関東の人が関西に、または関西の人が関東に旅行したときに気がつくのは、うどんや煮物のスープの色の違い。関東が黒っぽい色なのに対して、関西は澄んだ黄金色といった具合。これは主にしょうゆの色の違いが原因です。関東のしょうゆは濃い口、関西のしょうゆは薄口で、文字通り関東のしょうゆに比べて関西の醤油は色味が薄いのが特徴。
また、関東のダシはまったりとした味わいなのに比べて、関西のダシはあっさりとした塩味を感じる。いかがですか?これは関東がカツオでダシをとるのに対して、関西では昆布ダシが基本だからです。ちなみに、カップうどんやカップそばの原材料表示を見ると、関東では「E」、関西では「W」と書いてあります。これはEastとWestのこと。関東と関西ではカップ麺ですらダシを変えており、EとWはその目印なんですよ。
2. 関西人の誇り“粉モン文化“!
関西食文化の代名詞と言えば、お好み焼き、たこ焼きに代表される、いわゆる「粉モン」。これらはスナックとしてだけではなく、普通に食事として一家の食卓に上ります。しかも粉モンと一緒に白ご飯を食べてしまうという炭水化物三昧。
うどんも関西の粉モン文化の一端を担っています。関東でももちろんうどんは食べられますが、関東ではどちらかというとそばの専門店が多いですよね。関西では逆にそば専門店は少なく、うどんの有名店が多いようです。うどんの麺の食感も、関東では柔らかくすぐに噛み切れるのに対して、関西では讃岐うどんに代表されるように、コシがしっかりしている麺が人気です。
3. 卵焼きが甘い関東、しょっぱい関西
もうひとつ大きなところでは、お弁当に入っている卵焼きの味。関東、関西それぞれの駅弁や仕出し弁当などを食べて、「あれ?」と思ったことがある人も多いのでは?
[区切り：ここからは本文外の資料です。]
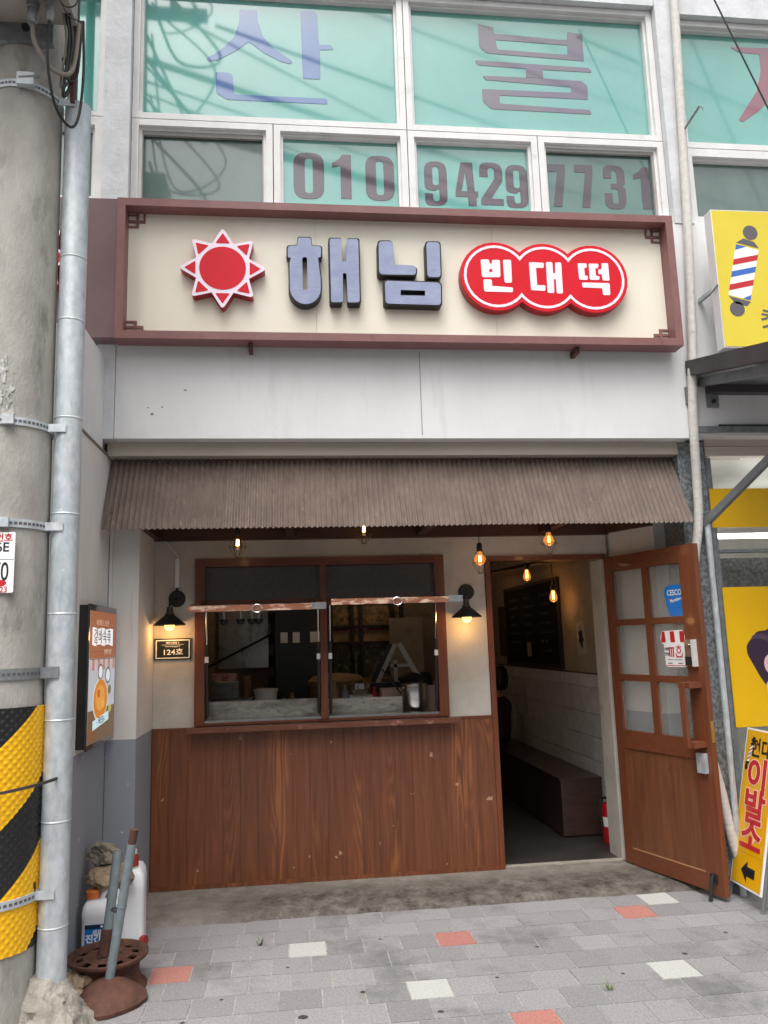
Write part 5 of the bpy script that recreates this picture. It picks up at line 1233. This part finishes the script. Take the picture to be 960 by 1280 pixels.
rim = thing('wheel_rim', 'rusty car wheel rim lying flat on the paving with a tube standing in it', 'wheel rim', (-.905, 4.24, 0))
c = (-.912, 4.25, 0)
k_ = .90
m = MB(); m.lathe([(r*k_, z*.86) for r, z in ((.170,.004),(.198,.0),(.204,.005),(.204,.014),(.197,.020),(.186,.030),(.172,.050),(.165,.075),(.164,.110),(.170,.132),(.182,.148),(.194,.157),(.206,.164),(.210,.172),(.210,.184),(.202,.188),(.192,.182),(.180,.172),(.168,.150),(.164,.120),(.164,.03),(.170,.004))], c, 56); m.build('rim_ring', RUST, rim)
m = MB(); n = 80; m.s = False
for k in range(n):
    a0, a1 = 2*pi*k/n, 2*pi*(k+1)/n
    slot = (k % 8) in (2, 3, 4, 5)
    def q(r0, z0, r1, z1):
        for dz, od in ((0, (0,1,2,3)), (-.006, (3,2,1,0))):
            z0_, z1_ = z0*.87+dz, z1*.87+dz
            i = m.addv([(c[0]+r0*k_*cos(a0), c[1]+r0*k_*sin(a0), z0_), (c[0]+r0*k_*cos(a1), c[1]+r0*k_*sin(a1), z0_), (c[0]+r1*k_*cos(a1), c[1]+r1*k_*sin(a1), z1_), (c[0]+r1*k_*cos(a0), c[1]+r1*k_*sin(a0), z1_)]); m.face([i+x for x in od])
    q(.034,.140,.058,.172); q(.058,.172,.085,.150); q(.085,.150,.125,.172)
    if not slot: q(.125,.172,.160,.166)
    q(.160,.166,.180,.160)
m.build('rim_disc', RUST, rim)
MB().lathe([(.0,.143),(.026,.140),(.034,.122),(.034,.02),(0,.02)], c, 24).build('hub', RUST, rim)
for k in range(5):
    a = 2*pi*k/5+.3; MB().tube([(c[0]+.052*cos(a), c[1]+.052*sin(a), .135), (c[0]+.052*cos(a), c[1]+.052*sin(a), .162)], .007, 8).build('wheel_stud', RUST, rim)
tp = thing('steel_tube', 'shorter dull grey steel tube standing upright in the rusty wheel rim', 'tube', (-.93, 4.26, .13))
MB().tube([(-.932,4.26,.13),(-.898,4.35,.60)], .0235, 14).build('tube', GPOLE, tp); MB().tube([(-.9335,4.256,.145),(-.926,4.275,.26)], .026, 14).build('rust_collar', RUST, tp)
wb = thing('weighted_post', 'long grey post leaning in a rusty weighted dome base', 'post', (-.862, 4.075, 0))
m = MB(); cx, cy = -.872, 4.075
m.lathe([(.0,.112),(.035,.110),(.085,.092),(.135,.055),(.172,.020),(.170,.004),(.145,0),(0,0)], (cx, cy, 0), 14); 
for i, v in enumerate(m.v):
    a = math.atan2(v.y-cy, v.x-cx); k = 1+.06*sin(3*a+1)+.03*sin(7*a); m.v[i] = Vector((cx+(v.x-cx)*k, cy+(v.y-cy)*k, v.z))
m.build('base', RUST, wb)
MB().tube([(-.867,4.08,.10),(-.772,4.05,.70)], .0215, 16).build('post', GPOLE, wb); MB().tube([(-.772,4.05,.70),(-.7613,4.0466,.765)], .019, 16).build('post_tip', RUST, wb)
MB().tube([(-.8165,4.064,.42),(-.8155,4.0637,.426)], .0245, 16).build('joint_ring', GPOLE, wb); MB().lathe([(0,.012),(.018,.01),(.022,0),(0,-.012)], (-.845,4.07,.405), 12).build('tightening_knob', BLK, wb)

# ================================================================== INTERIOR
IX = 2.45
part('interior_wall', TANW, (IX+.0, IX+.08, 5.90, 9.9, 1.30, 2.6), (-1.0, IX, 9.8, 9.9, .03, 2.6), (-1.1, -1.0, 5.76, 9.9, .03, 2.6))
part('interior_ceiling', CEILK, (-1.1, IX+.08, 5.76, 9.9, 2.52, 2.6))
iw = part('brick_wall', GROUT, (IX+.012, IX+.08, 5.90, 9.8, .037, 1.299))
bme = MB().box(-.008, .012, -.196, .196, -.0905, .0905).mesh('brick', BRKW, .004); bmh = MB().box(-.008, .012, -.098, .098, -.0905, .0905).mesh('brick', BRKW, .004)
for r in range(7):
    z = .037+.0925+.1865*r
    if z > 1.1: break
    for k in range(-1, 10):
        y = 5.90 + .2 + .4*k + (.2 if r % 2 else 0)
        half = False; me = bme
        if y-.2 < 5.89: 
            if y < 5.9: continue
        if y+.2 > 9.85: continue
        o = bpy.data.objects.new('brick', me); COL.objects.link(o); o.parent = iw; o.location = Vector((IX, y, z)) - OFF[iw]
    if r % 2:
        o = bpy.data.objects.new('brick', bmh); COL.objects.link(o); o.parent = iw; o.location = Vector((IX, 5.999, z)) - OFF[iw]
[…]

関東の卵焼きは砂糖が入った甘いものが主流。反対に関西の卵焼きは、ダシが利いていてしょっぱいのが基本です。関西の人からすると、「甘い卵焼きなんてお弁当のおかずとしてありえへん!」 らしいのですが、関東の人は「それが箸休めになっていい」のだとか。
4. 大定番のアレやコレの形が違う!
関東と関西では、身近な食べ物の形が違います。まずは「おにぎり」。関東ではコンビニなどで見かける三角形が主流です。三角おにぎりは現在全国的に見られますが、関西では元々「俵むすび」と言って、俵型に握った「おむすび」が主流でした。
これは江戸時代、武士の移動に便利な三角形のおにぎりが重宝された江戸に対して、上方と呼ばれていた関西では、商人の観劇や行楽などの際、弁当に収まりやすい俵型が好まれたためと言われています。
現在でも、スーパーなどのお弁当で関東では平たく白ご飯が盛られているのに対して、関西では俵型に区切った形にしているのを見かけます。注意して見てみると面白いですよ。
反対にいなり寿司の形は、関東では俵型、関西では三角形になります。また、関西ではお揚げの中に五目ちらし寿司を詰めることがあります。
5. お正月に欠かせない「お雑煮」だって別物
お正月に欠かせない「お雑煮」。関東と関西では見た目も味もまったく違って、まるで別の料理のよう。関東では四角い切り餅を焼いてから、しょうゆ味のスープで煮るのが一般的。一方関西では、丸餅を焼かずに味噌味で煮て食べます。味噌は白みそを使用することが多いようですね。
こういった違いは江戸時代から見られ。「四角い切り餅の方が早くたくさん作れていいよね」という合理的な江戸文化と、「でも丸餅の方が縁起がいいやん(「円満」のイメージから)」という感覚重視の上方文化が現れていますね。
関西の人と結婚した関東の人、またはその反対のケースでも、初めて年末年始にお互いの実家に帰ってお雑煮を出されたとき、そのあまりの違いに絶句するのだとか。縁起ものだし食べないのは失礼、でも異質すぎて箸が進まない・・・という苦しい経験の話を聞くと、関東と関西の食文化の違い、ここに極まれり、といった感があります。
関東で生まれ育った人、関西で生まれ育った人はそれぞれ、日常的にお互いの食文化の違いを実感することは少ないのではないでしょうか。でもお互いの地域に旅行した際にちょっと気にかけてみたり、同僚などで出身地が自分と違う人の話を聞いてみると、きっと面白い経験ができるでしょう。